To participate in a binding bid to acquire the property

International Coal Ventures Ltd (ICVL) is closing in on acquiring a substantial coking coal property in Australia. ICVL is a joint venture of five public sector companies — Steel Authority of India Ltd. (SAIL) Coal India Ltd. (CIL), NTPC, NMDC and Rashtriya Ispat Nigam Ltd (RINL).

A meeting of ICVL board held here on Saturday last has decided to take the process forward and participate in `a binding bid' to acquire the property for which a global tender was floated, an official connected with the development told The Hindu.

Signing a binding bid is indicative of substantial progress being made in the process as ICVL would commit itself to acquiring the property if it is selected through the process. “It got shortlisted through a non-binding bid,” the official said, adding that this was this was the first such bid to be made by ICVL. Although officials of the ICVL consortium are tight-lipped, enquiries revealed that the property, comprising a substantial reserve of coking coal, is government-owned.

ICVL was incorporated in May 2009 following the sealing of a memorandum of understanding for setting up a joint venture for acquiring thermal and coking coal properties abroad. SAIL and CIL are the two majority shareholders splitting equally 56 per cent of the equity, with the other three holding the remaining in a 1:1:1 ratio. ICVL has a panel of 10 merchant bankers to help it in its job of sealing a deal, including crucial aspects like due diligence and valuation. It also has technical and legal advisers.

Lack of approach

Success has so far eluded ICVL as it has not been able to make any acquisition so far. With most of the consortium members making bids to purchase overseas properties on their own, there have been allegations of treading on one another's toes or even lack of a collective approach.

Recently, there had been prodding from the government to ICVL to make serious efforts to complete an acquisition. It is now actively pursuing six prospective deals and may seal one soon if things go according to plan.

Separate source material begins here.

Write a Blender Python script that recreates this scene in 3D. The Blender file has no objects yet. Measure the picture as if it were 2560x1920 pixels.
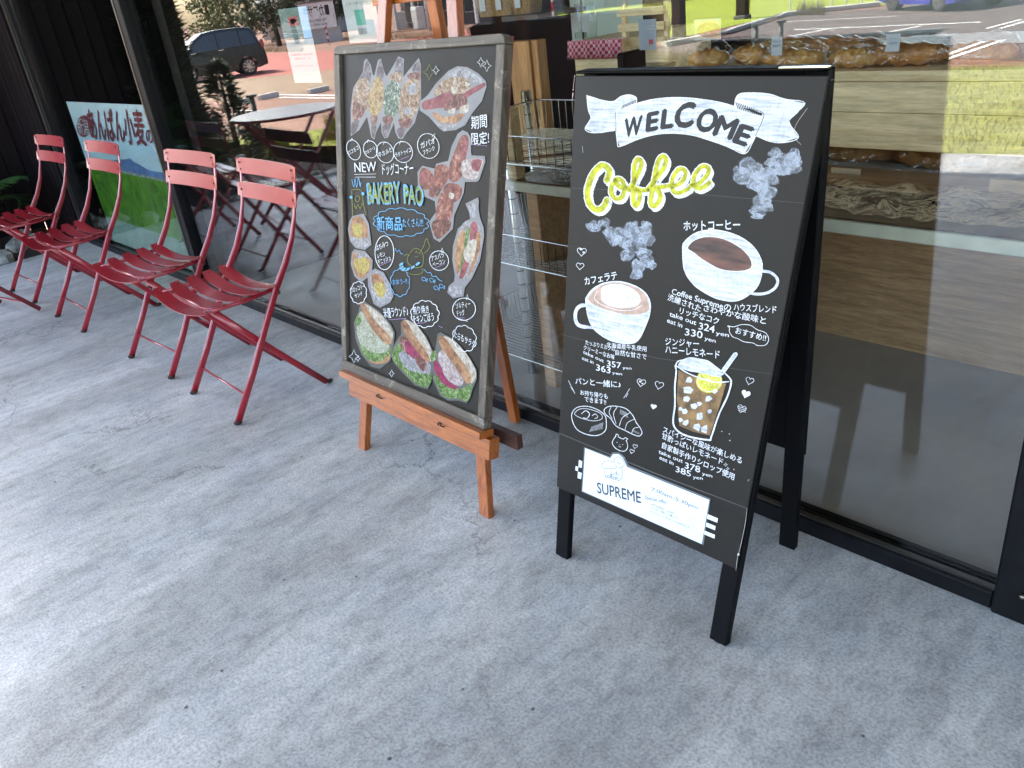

India's perennial gap in the demand and supply of coal, especially coking coal, is set to widen as the XI Plan production targets have now been lowered on account of a number of obstacles being faced by the coal companies in jacking up production. Thus, the original gap projected at 51.1 million tonnes (coking coal 40.85 and rest thermal coal) has widened to 81.03 million tonnes which will now have to be met through imports. That is a short-term measure.